Он пишет с натуры, чувствуя кожей дуновенье весеннего ветерка, сырое дыхание предрассветного тумана, колющий мелкими иглами крещенский мороз. И на его городских пейзажах нет помпезных таунхаусов, респектабельных высоток с бликующе-безликими стеклами. Зато есть неприметные улочки, влекущие своей исторической таинственностью, и «любимое окно», до боли родное каждому прохожему.
Свою первую большую персональную выставку в Республиканском музее имени Эрьзи Никита посвятил отцу. На ней демонстрировались работы, которые теперь находятся в частных коллекциях. Некоторые из них я видела на снимках. И, признаюсь, среди почти двухсот выставленных картин искала свою любимую. Но, несколько раз обойдя экспозицию, не нашла. Через пару дней, оказавшись в мастерской Никиты (которую городские власти выделили-таки талантливому живописцу пару лет назад), увидела ее на стене. Знакомая мне с раннего детства Трехсвятская церковь (последние восемьдесят лет служащая обителью краеведческого музея) – с непарадной, тыльной стороны, и лилово-сиреневое небо, отражающиеся в зеркале воды, разлившейся от подтаявшего под весенними лучами снега.
– Третий год не могу закончить, – объяснял он, поймав мой вопросительный взгляд, – не хватает чего-то, пока не знаю чего...
– И как много времени нужно, чтобы написать картину, найти нужную энергетику?
– Иногда достаточно несколько дней, а некоторые картины пишутся всю жизнь, – без малейшего кокетства и пафоса признается художник.

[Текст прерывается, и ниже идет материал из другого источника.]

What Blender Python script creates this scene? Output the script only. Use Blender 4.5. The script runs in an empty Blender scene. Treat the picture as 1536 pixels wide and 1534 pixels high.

Замечаю, что нередко на его картинах сирень, ветки душистой черемухи, курчавые головы пионов. Задаю вопрос, который почему-то смущает мужчин:
– Любишь цветы?
– Люблю всё живое, – уточняет он. – Ранней весной огородники выставляют на подоконники ящики с рассадой перцев и томатов. А я привожу из леса землю с проклюнувшимися носиками подснежников. На улице еще сугробы, а у меня тут цветет, начинается новая жизнь.
Кстати, в его мастерской, обращенной окнами на маковки старейшего в регионе храма Иоанна Богослова и сияющий золотом купол нового кафедрального собора Феодора Ушакова, заново оживают и древние раритеты. К примеру, стол и комод, подобранные художником на помойке и спасенные от неминуемой гибели. Причудливая трофейная радиола, привезенная в Саранск нашим земляком, служившим комендантом в капитулировавшей Германии. Старинные, с витиеватыми ножками, кресла. Забавной формы и немыслимого дизайна фонарь. Тусклое настенное зеркало в деревянной инкрустированной раме. Это не просто вещи. В них – история, чьи-то сложившиеся судьбы. Так же настоящее, ощущение светлого прекрасного – чудесным образом запечатлевается в талантливо написанных картинах мастера и продолжает жить века.